Restructurations : le périmètre de l’obligation de reclassement s’apprécie toujours dans le cadre du PSE
Dans une récente décision , le Conseil d’Etat précise l’étendue du contrôle de l’administration, en cas de demande d’autorisation de licenciement économique d’un salarié protégé, inclus dans un projet de licenciement collectif qui requiert un plan de sauvegarde de l'emploi.
Obligation de reclassement de l’employeur
Pour rappel, aux termes des dispositions de l'article L. 1233-4 du Code du travail, le licenciement pour motif économique d'un salarié ne peut intervenir que lorsque tous les efforts de formation et d'adaptation de l’employeur ont été réalisés et que « le reclassement de l'intéressé ne peut être opéré sur les emplois disponibles, situés sur le territoire national dans l'entreprise ou les autres entreprises du groupe dont l'entreprise fait partie, et dont l'organisation, les activités ou le lieu d'exploitation assurent la permutation de tout ou partie du personnel ». La notion de groupe désigne, celui « formé par une entreprise appelée entreprise dominante et les entreprises qu'elle contrôle ».
Pour apprécier si l'employeur (ou le liquidateur judiciaire) a satisfait à son obligation en matière de reclassement, le Conseil d’Etat considère que l'autorité administrative saisie d'une demande d'autorisation de licenciement pour motif économique d'un salarié protégé doit s'assurer qu'il a « procédé à une recherche sérieuse des possibilités de reclassement du salarié ».
En cas de contestation de l’autorisation de licenciement ou, au contraire, du refus d’autorisation, les efforts de l’employeur en matière de reclassement seront scrutés à la loupe par le tribunal administratif.
Quel contrôle en cas de licenciement collectif ?
Lorsque, dans une entreprise de plus de 50 salariés, le projet de licenciement concerne 10 salariés minimum sur une période de 30 jours consécutifs, l’employeur doit alors élaborer un Plan de sauvegarde de l’emploi (PSE), qui prévoit diverses mesures ayant pour but d'éviter ou de limiter les licenciements pour motif économique dans l'entreprise. Ce PSE comprend également, en application de l'article L. 1233-61 du Code du travail, un plan visant à faciliter le reclassement des salariés dont le licenciement est inévitable. Il doit être soumis à l’inspection du travail pour validation.
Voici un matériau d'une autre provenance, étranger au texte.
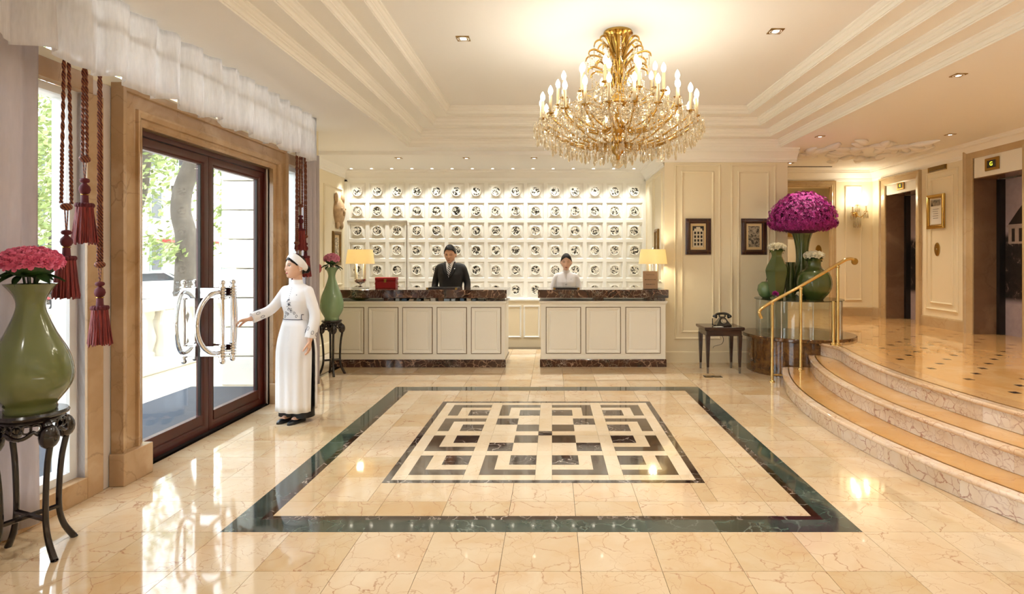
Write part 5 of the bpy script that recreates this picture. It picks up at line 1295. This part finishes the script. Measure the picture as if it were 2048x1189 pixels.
MB().tube([(.62, 0, .28), (.42, 0, .95)], .03, 8).xf(bM()).build('fork', M['grey_metal'], t, smooth=60)
MB().tube([(.36, -.3, 1.02), (.42, 0, .95), (.36, .3, 1.02)], .018, 8).xf(bM()).build('handlebar', M['dark_metal'], t, smooth=60)
MB().ball((.50, 0, .88), (.07, .08, .08), 10, 8).xf(bM()).build('headlamp', M['chrome'], t, smooth=80)
MB().tube(cat_curve([(-.95, 0, .60), (-.7, 0, .64), (-.4, 0, .5)], 4), .05, 8).xf(bM()).build('rear_mudguard', M['bike_red'], t, smooth=60)

# ------------------------------------------------------------------ people
def skin_mat(key, c1, c2):
    t = NT(key); nz = t.noise(t.coord(), 14, 3); t.bsdf(t.mix(nz, lin(c1), lin(c2)), .45, Subsurface_Weight=.0); M[key] = t.m
skin_mat('skin_light', '#EBC2A8', '#E4B498'); skin_mat('skin_tan', '#E0B090', '#D8A280')
plain('hair_black', '#140D0A', .5, spec=.25, var=.3, vs=60); plain('lip', '#A8383C', .4, var=.05); plain('lip_man', '#A5594A', .5, var=.05); plain('eye_white', '#E8E2DA', .25, var=0); plain('eye_dark', '#120B09', .15, var=0)
plain('white_silk', '#EFEDEE', .5, var=.015); plain('black_silk', '#0C0C10', .4, var=.05); plain('suit', '#131110', .6, var=.12, vs=40); plain('shirt', '#F1EFEC', .6, var=.01); plain('ink_blue', '#2A3048', .6, var=0); plain('shoe_black', '#10141C', .3, var=.05)
t = NT('tie'); co = t.coord(); sp_ = t.n('SeparateXYZ'); t.l(co, sp_.inputs[0]); ad = t.n('Math', operation='ADD'); t.l(sp_.outputs[0], ad.inputs[0]); t.l(sp_.outputs[2], ad.inputs[1])
mu = t.n('Math', operation='MULTIPLY'); t.l(ad.outputs[0], mu.inputs[0]); mu.inputs[1].default_value = 30.0; fr = t.n('Math', operation='FRACT'); t.l(mu.outputs[0], fr.inputs[0])
t.bsdf(t.mix(t.ramp(fr.outputs[0], [(.45, 0.0), (.5, 1.0)]), lin('#E8E6E2'), lin('#1A1C22')), .5); M['tie'] = t.m

def gauss(a, s): return math.exp(-(a/s)**2)
def hairline(d, front, pts):
    if abs(d.x) > .78 and d.z < .10 and d.y < .30: return False
    if d.z > front: return True
    for (z1, y1), (z0, y0) in zip(pts, pts[1:]):
        if z0 <= d.z <= z1: return d.y > y0 + (y1-y0)*(d.z-z0)/(z1-z0)
    return False
class Head:
    def __init__(s, k=1.0, male=False): s.k = k; s.hw, s.dp, s.hh = (.074, .094, .112) if male else (.070, .090, .107); s.male = male
    def pt(s, d, grow=1.0):
        hw, dp, hh = s.hw*grow, s.dp*grow, s.hh*grow
        lo = max(0, -d.z); jaw = 1 - (.30 if s.male else .38)*lo**1.6
        x, y, z = d.x*hw*jaw, d.y*dp, d.z*hh
        if d.y > 0: y *= 1.04 - .35*lo
        else:
            y *= .95
            x_, z_ = x, z
            y -= .016*gauss(x_, .0125)*gauss(z_+.022, .013) + .009*gauss(x_, .0095)*gauss(z_+.002, .022)
            y += .009*gauss(abs(x_)-.030, .013)*gauss(z_-.010, .010)
            y -= .003*gauss(abs(x_)-.030, .018)*gauss(z_-.027, .007)
            y -= .006*gauss(x_, .020)*gauss(z_+.053, .009) + .008*gauss(x_, .018)*gauss(z_+.088, .014)
        y -= .042*lo**2
        return Vector((x, y, z))*s.k
    def front(s, x, z):
        x, z = x, z; best = None
        jz = z/s.hh; lo = max(0, -jz); jaw = 1-(.30 if s.male else .38)*lo**1.6
        r2 = 1-(x/(s.hw*jaw))**2-jz*jz
        return s.pt(Vector((x/(s.hw*jaw), -math.sqrt(max(.0001, r2)), jz)))
def head_mesh(m, H, T):
    nu, nv = 56, 44; rings = []
    for i in range(nv+1):
        ph = PI*i/nv; rr = max(1e-3, math.sin(ph)); zz = -math.cos(ph)
        rings.append([T @ H.pt(Vector((rr*math.cos(2*PI*k/nu), rr*math.sin(2*PI*k/nu), zz))) for k in range(nu)])
    m.loft(rings)
    for s in (-1, 1): m.ball(T @ (Vector((s*(H.hw+.002), .012, -.008))*H.k), (.009*H.k, .017*H.k, .030*H.k), 12, 10, T.to_3x3().to_4x4() @ Matrix.Rotation(s*R(-12), 4, 'Z'))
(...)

Une fois le document homologué, l’employeur peut alors déposer les demandes d’autorisation de licenciement relatives aux salariés mentionnés dans le PSE, dont le reclassement est impossible.
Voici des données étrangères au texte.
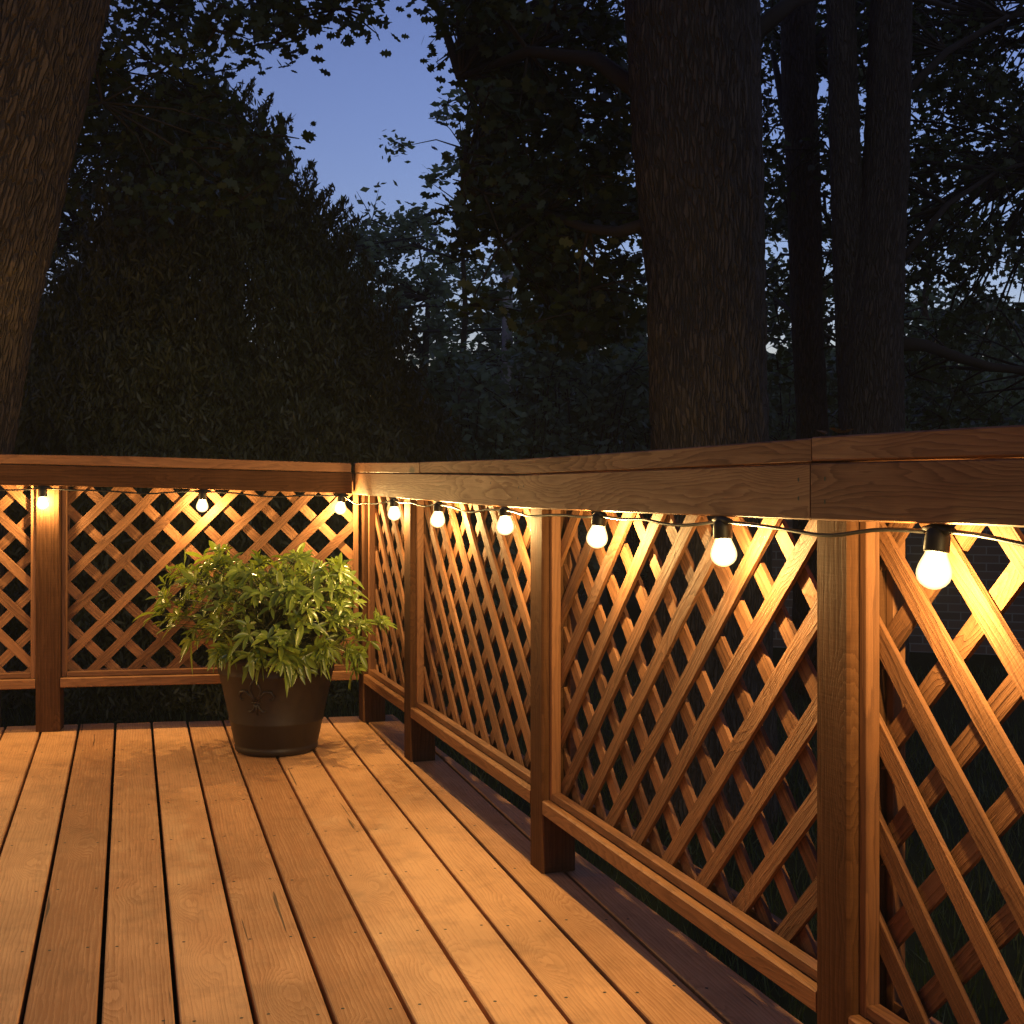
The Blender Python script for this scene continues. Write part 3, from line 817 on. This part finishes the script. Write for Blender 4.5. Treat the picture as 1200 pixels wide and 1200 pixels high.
# ------------------------------------------------------------------ trees
def trunk_mesh(name, path, rad, mat, parent, seg=110, step=0.02, ridge=0.012, seed=0.0, fu=26.0, fz=5.0):
    """trunk with modelled bark ridges; path: list of points, rad: radii"""
    path = [Vector(p) for p in path]
    zs = [p.z for p in path]
    n = max(8, int((zs[-1] - zs[0]) / step))
    V_ = []; F_ = []; UV_ = []
    r0 = max(rad)
    for i in range(n + 1):
        z = zs[0] + (zs[-1] - zs[0]) * i / n
        x = float(np.interp(z, zs, [p.x for p in path])); y = float(np.interp(z, zs, [p.y for p in path])); r_ = float(np.interp(z, zs, rad))
        x += 0.015 * noise.noise(Vector((z * 1.1, seed, 0))); 
        for j in range(seg):
            a = 2 * math.pi * j / seg
            ca, sa = math.cos(a), math.sin(a)
            q_ = Vector((ca * r_ * fu * 0.62, sa * r_ * fu * 0.62, z * fz + seed))
            q_ += noise.noise_vector(q_ * 0.55) * 0.55
            dd, _ = noise.voronoi(q_)
            rdg = min(1.0, (dd[1] - dd[0]) * 2.2)
            lump = noise.noise(Vector((ca * 1.3, sa * 1.3, z * 0.8 + seed))) * 0.05 * r_
            rr = r_ + lump + ridge * (rdg - 0.6) + 0.004 * noise.noise(Vector((ca * r_ * 90, sa * r_ * 90, z * 40)))
            V_.append((x + ca * rr, y + sa * rr, z))
    mb = MB(); mb.v = V_
    for i in range(n):
        for j in range(seg):
            k = (j + 1) % seg
            mb.f.append((i * seg + j, i * seg + k, (i + 1) * seg + k, (i + 1) * seg + j))
            a0, a1 = 6.28 * r0 * j / seg, 6.28 * r0 * (j + 1) / seg
            z0 = zs[0] + (zs[-1] - zs[0]) * i / n; z1 = zs[0] + (zs[-1] - zs[0]) * (i + 1) / n
            mb.uv.extend([(a0, z0), (a1, z0), (a1, z1), (a0, z1)]); mb.rnd.append(0); mb.mat.append(0)
    return mb.build(name, mat, parent, smooth=True)

OAKLEAF = [(0, -0.5), (0.10, -0.32), (0.26, -0.24), (0.15, -0.08), (0.38, 0.06), (0.18, 0.18), (0.24, 0.38), (0.0, 0.5), (-0.24, 0.38), (-0.18, 0.18), (-0.38, 0.06), (-0.15, -0.08), (-0.26, -0.24), (-0.10, -0.32)]
SIMPLE = [(0, -0.5), (0.30, -0.05), (0.12, 0.30), (0.0, 0.5), (-0.25, 0.1)]
SPRAY = [(0, -0.5), (0.09, -0.2), (0.13, 0.1), (0.03, 0.5), (-0.1, 0.15), (-0.08, -0.25)]
def leaves(mb, pts, size, shape, rs, flat=0.4, upright=0.0):
    """one small leaf face at each point"""
    for p in pts:
        s_ = size * rs.uniform(0.65, 1.25)
        d = Vector((rs.gauss(0, 1), rs.gauss(0, 1), rs.gauss(0, 1) * (1 - flat) + upright)).normalized()
        e = d.cross(Vector((rs.gauss(0, 1), rs.gauss(0, 1), rs.gauss(0, 1)))).normalized()
        b = len(mb.v); k = len(shape)
        for x, y in shape: mb.v.append((p[0] + (e.x * x + d.x * y) * s_, p[1] + (e.y * x + d.y * y) * s_, p[2] + (e.z * x + d.z * y) * s_))
        mb.f.append(tuple(range(b, b + k))); mb.uv.extend([(0, 0)] * k); mb.rnd.append(0); mb.mat.append(0)

def crown(parent, limb_mb, clumps, start, size, shape, mat, seed, per=60, flat=0.4, limb_r=0.05, sigma=0.42, name="crown"):
    """clumps: (point, radius). leaves hang around twigs that run from start points to each clump"""
    rs = random.Random(seed); mb = MB()
    for (c, r_) in clumps:
        c = Vector(c)
        st = min(start, key=lambda s_: (Vector(s_) - c).length); st = Vector(st)
        mid = st.lerp(c, 0.5) + Vector((rs.uniform(-.15, .15), rs.uniform(-.15, .15), rs.uniform(0.0, .25))) * (c - st).length * 0.5
        if limb_mb is not None:
            lr = limb_r * min(1, (c - st).length / 2.5) + 0.006
            limb_mb.tube([st, st.lerp(mid, 0.5), mid, mid.lerp(c, 0.6), c], [lr, lr * 0.8, lr * 0.6, lr * 0.4, lr * 0.2], 6)
        ntw = max(3, int(per / 14))
        for k in range(ntw):
            d = Vector((rs.gauss(0, 1), rs.gauss(0, 1), rs.gauss(0, 0.6))).normalized() * r_ * rs.uniform(0.35, 1.0)
            e = c + d
            if limb_mb is not None: limb_mb.tube([c, c + d * 0.5 + Vector((0, 0, 0.03 * r_)), e], [0.010, 0.007, 0.003], 4)
            L = []
            for q_ in range(int(per / ntw)):
                t_ = rs.uniform(0.15, 1.1)
                L.append(c + d * t_ + Vector((rs.gauss(0, 1), rs.gauss(0, 1), rs.gauss(0, 0.7))) * r_ * sigma * 0.6)
            leaves(mb, L, size, shape, rs, flat)
    return mb.build(name, mat, parent)

def fill(rs, n, px0, px1, py0, py1, y0, y1, r0, r1, keep=None):
    out = []
    while len(out) < n:
        px, py = rs.uniform(px0, px1), rs.uniform(py0, py1)
        if keep and not keep(px, py): continue
        Y = rs.uniform(y0, y1)
        out.append((W(px, py, Y), rs.uniform(r0, r1)))
    return out

# big oak behind the right railing
rs = random.Random(5)
Yo = 6.3
oak = thing("oak_tree", (W(832, 550, Yo).x, Yo, GZ), "massive dark oak rising just beyond the long railing, its trunk the thickest of all", "tree")
k_ = Yo / 1530.0
pth = [W(828, 1060, Yo), W(830, 800, Yo), W(832, 520, Yo), W(826, 350, Yo), W(818, 200, Yo), W(812, 60, Yo), W(806, -150, Yo), W(800, -400, Yo)]
trunk_mesh("trunk", pth, [92 * k_, 76 * k_, 68 * k_, 68 * k_, 75 * k_, 78 * k_, 82 * k_, 80 * k_], M_BARK, oak, seg=150, step=0.016, seed=3.0)
lm = MB()
limb = [W(760, 262, Yo), W(725, 272, Yo + .1), W(690, 268, Yo + .5), W(640, 250, Yo + .9), W(590, 235, Yo + 1.3), W(545, 220, Yo + 1.6)]
lm.tube(limb, [0.034, 0.030, 0.026, 0.022, 0.016, 0.010], 8)
limb2 = [W(765, 120, Yo), W(700, 70, Yo + .4), W(620, 60, Yo + .8), W(540, 90, Yo + 1.2)]
lm.tube(limb2, [0.05, 0.04, 0.03, 0.015], 8)
limb3 = [W(860, 60, Yo), W(930, 0, Yo + .4), W(1010, -20, Yo + .8), W(1120, 10, Yo + 1.2)]
lm.tube(limb3, [0.05, 0.04, 0.03, 0.015], 8)
def keepA(px, py):
    if px > 745: return False
    if py < 205: return px > 572 - (205 - py) * 0.25
    if abs(px - 594) < 36 and py > 292: return False
    edge = 548 if py < 300 else 520 + (py - 300) * 0.5
    return px > edge and py < 395
cl = fill(rs, 150, 490, 745, -40, 400, 7.0, 9.3, 0.22, 0.42, keepA)
crown(oak, lm, cl, limb + limb2, 0.085, OAKLEAF, M_OAK, 11, per=58, limb_r=0.03)
lm.build("limb", M_TWIG, oak, smooth=True)

# leaning trunk at the left edge
Yl = 6.0; k_ = Yl / 1530.0
lt = thing("maple_tree", (W(-95, 550, Yl).x, Yl, GZ), "leaning tree trunk with warmly lit bark at the left edge beyond the short railing", "tree")
pth = [W(-112, 1100, Yl), W(-88, 700, Yl), W(-73, 530, Yl), W(-52, 400, Yl), W(-28, 290, Yl), W(-8, 200, Yl), W(28, 50, Yl), W(70, -120, Yl), W(120, -350, Yl)]
trunk_mesh("trunk", pth, [96 * k_, 86 * k_, 84 * k_, 83 * k_, 82 * k_, 82 * k_, 84 * k_, 84 * k_, 80 * k_], M_BARKL, lt, seg=150, step=0.016, seed=9.0, ridge=0.010)
lm = MB()
limb = [W(60, 40, Yl), W(130, -30, Yl + .8), W(220, -50, Yl + 1.6), W(330, -30, Yl + 2.4)]
lm.tube(limb, [0.10, 0.08, 0.06, 0.03], 8)
def keepB(px, py): return py < 245 - max(0, px - 300) * 2.0 and (px < 308 or py < 50)
cl = fill(rs, 95, 40, 430, -90, 245, 7.2, 9.5, 0.25, 0.45, keepB)
crown(lt, lm, cl, limb + [W(120, 120, Yl + 1.2), W(180, 170, Yl + 2), W(250, 130, Yl + 2.2)], 0.085, OAKLEAF, M_OAK, 12, per=60, limb_r=0.010)
lm.build("limb", M_TWIG, lt, smooth=True)

# slim trunk and forked trunk, right
Ys = 10.0; k_ = Ys / 1530.0
st_ = thing("slim_tree", (W(948, 550, Ys).x, Ys, GZ), "slimmer straight trunk standing between the massive oak and the forked tree", "tree")
pth = [W(952, 820, Ys), W(950, 500, Ys), W(946, 350, Ys), W(940, 200, Ys), W(934, 0, Ys), W(928, -200, Ys)]
trunk_mesh("trunk", pth, [24 * k_, 18.5 * k_, 18.5 * k_, 20 * k_, 20 * k_, 18 * k_], M_BARK, st_, seg=70, step=0.03, seed=14.0, ridge=0.008)
lm = MB(); limb = [W(936, 120, Ys), W(905, 60, Ys + .5), W(900, 200, Ys + .6)]
lm.tube([W(936, 180, Ys), W(920, 130, Ys + .3), W(905, 60, Ys + .5)], [0.05, 0.04, 0.02], 6)
cl = fill(rs, 48, 885, 1005, -40, 470, 11, 13, 0.2, 0.35)
crown(st_, lm, cl, [W(948, y, Ys) for y in (60, 140, 220, 300, 380)], 0.085, OAKLEAF, M_OAK, 13, per=50, limb_r=0.02)
lm.build("limb", M_TWIG, st_, smooth=True)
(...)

A cet égard, il avait déjà été jugé que « si l’autorité administrative doit s'assurer de l'existence, à la date à laquelle elle statue sur cette demande, d'une décision d'homologation du plan de sauvegarde de l'emploi, à défaut de laquelle l'autorisation de licenciement ne peut légalement être accordée, elle ne peut ni apprécier la validité du PSE ni, plus généralement, procéder aux contrôles mentionnés à l'article L. 1233-57-3 du Code du travail qui n'incombent qu'au DIRECCTE [aujourd’hui DREETS], compétemment saisi de la demande d'homologation du plan »[1]. En clair, il s’agit d’une procédure en deux temps et il n’est plus possible, une fois le PSE homologué, d’en contester le contenu dans le cadre de la procédure individuelle d’autorisation de licenciement.
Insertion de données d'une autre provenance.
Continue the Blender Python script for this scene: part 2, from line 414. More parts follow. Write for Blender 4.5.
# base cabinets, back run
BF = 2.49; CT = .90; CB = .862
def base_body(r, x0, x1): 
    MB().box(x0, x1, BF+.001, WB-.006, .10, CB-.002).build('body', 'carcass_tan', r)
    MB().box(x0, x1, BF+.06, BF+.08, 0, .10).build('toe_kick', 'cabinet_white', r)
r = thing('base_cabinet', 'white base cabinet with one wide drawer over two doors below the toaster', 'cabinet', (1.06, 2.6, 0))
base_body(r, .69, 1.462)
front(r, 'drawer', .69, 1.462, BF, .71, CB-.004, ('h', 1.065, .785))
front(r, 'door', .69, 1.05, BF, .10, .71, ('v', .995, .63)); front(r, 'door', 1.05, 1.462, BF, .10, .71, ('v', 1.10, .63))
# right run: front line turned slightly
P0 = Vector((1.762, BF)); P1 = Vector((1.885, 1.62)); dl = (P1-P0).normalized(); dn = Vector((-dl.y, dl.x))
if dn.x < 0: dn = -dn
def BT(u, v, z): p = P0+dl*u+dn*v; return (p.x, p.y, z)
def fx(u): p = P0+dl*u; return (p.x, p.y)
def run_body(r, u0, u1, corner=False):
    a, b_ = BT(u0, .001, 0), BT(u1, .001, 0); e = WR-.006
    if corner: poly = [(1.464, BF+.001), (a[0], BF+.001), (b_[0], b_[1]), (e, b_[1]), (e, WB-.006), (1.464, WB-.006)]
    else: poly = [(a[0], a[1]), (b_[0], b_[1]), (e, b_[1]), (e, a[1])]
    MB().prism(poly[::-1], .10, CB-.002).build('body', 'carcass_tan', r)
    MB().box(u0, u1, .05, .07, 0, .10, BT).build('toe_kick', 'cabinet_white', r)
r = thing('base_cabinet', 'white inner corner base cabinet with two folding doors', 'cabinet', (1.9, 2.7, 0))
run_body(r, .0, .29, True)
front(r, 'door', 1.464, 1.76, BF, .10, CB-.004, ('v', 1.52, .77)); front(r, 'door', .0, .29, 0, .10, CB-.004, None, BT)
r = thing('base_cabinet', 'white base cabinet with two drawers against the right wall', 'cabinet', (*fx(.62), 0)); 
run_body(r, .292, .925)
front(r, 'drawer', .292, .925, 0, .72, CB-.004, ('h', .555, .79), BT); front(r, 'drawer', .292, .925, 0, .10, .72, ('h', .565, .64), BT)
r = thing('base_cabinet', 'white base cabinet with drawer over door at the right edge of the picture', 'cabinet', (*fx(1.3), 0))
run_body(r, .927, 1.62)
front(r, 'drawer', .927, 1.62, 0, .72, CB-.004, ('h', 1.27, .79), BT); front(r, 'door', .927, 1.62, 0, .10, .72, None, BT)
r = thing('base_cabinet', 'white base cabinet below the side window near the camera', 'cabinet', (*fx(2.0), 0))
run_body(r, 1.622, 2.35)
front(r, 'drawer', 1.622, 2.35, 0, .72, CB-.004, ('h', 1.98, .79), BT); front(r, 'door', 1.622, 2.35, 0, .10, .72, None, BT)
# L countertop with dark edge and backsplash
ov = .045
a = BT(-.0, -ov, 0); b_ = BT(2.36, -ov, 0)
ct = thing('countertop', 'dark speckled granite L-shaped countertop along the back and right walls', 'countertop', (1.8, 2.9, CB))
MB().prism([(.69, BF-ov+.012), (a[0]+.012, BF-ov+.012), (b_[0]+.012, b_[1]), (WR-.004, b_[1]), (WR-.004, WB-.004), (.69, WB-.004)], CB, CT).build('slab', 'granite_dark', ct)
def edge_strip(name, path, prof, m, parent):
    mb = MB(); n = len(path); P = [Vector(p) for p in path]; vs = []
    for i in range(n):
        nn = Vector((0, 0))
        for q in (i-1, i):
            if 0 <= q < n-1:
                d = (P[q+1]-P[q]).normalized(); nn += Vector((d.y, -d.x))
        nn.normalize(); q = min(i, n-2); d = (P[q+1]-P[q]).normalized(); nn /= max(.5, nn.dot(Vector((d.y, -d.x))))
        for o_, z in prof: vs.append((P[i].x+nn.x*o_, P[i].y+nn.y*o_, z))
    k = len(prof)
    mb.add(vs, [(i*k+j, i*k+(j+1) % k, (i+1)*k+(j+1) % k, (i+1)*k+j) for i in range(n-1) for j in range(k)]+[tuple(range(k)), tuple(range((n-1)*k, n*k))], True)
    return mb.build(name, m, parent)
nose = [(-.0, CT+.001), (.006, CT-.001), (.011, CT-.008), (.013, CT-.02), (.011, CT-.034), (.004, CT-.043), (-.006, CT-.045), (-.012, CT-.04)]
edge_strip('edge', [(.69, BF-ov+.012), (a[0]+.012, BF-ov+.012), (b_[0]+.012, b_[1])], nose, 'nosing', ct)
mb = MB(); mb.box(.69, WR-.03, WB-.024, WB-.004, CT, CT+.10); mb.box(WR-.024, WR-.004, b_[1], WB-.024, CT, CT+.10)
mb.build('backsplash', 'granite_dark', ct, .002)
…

Toutefois, pour la première fois, le Conseil d’Etat explicite ce point quant au contrôle du choix du périmètre pour les recherches de reclassement. En effet, les juges du Palais Royal estiment que, dans le cadre de son instruction de la demande d’autorisation de licenciement, il n’appartient pas d’avantage à l’inspecteur du travail « de remettre en cause le périmètre du groupe de reclassement qui a été déterminé par le plan de sauvegarde de l'emploi pour apprécier s'il a été procédé à une recherche sérieuse de reclassement du salarié protégé ».
Autrement dit, une fois le PSE homologué, l’inspecteur du travail saisi d’une demande d’autorisation de licenciement ne peut donc plus remettre en cause le périmètre de reclassement défini par ce plan. Cette décision est incontestablement un gage de sécurité juridique pour les employeurs, comme pour les salariés. Cette sécurité juridique acquise oblige donc, en cas de désaccord sur le contenu du plan, à contester la décision d’homologation immédiatement, sans attendre le contentieux relatif à l’autorisation de licenciement.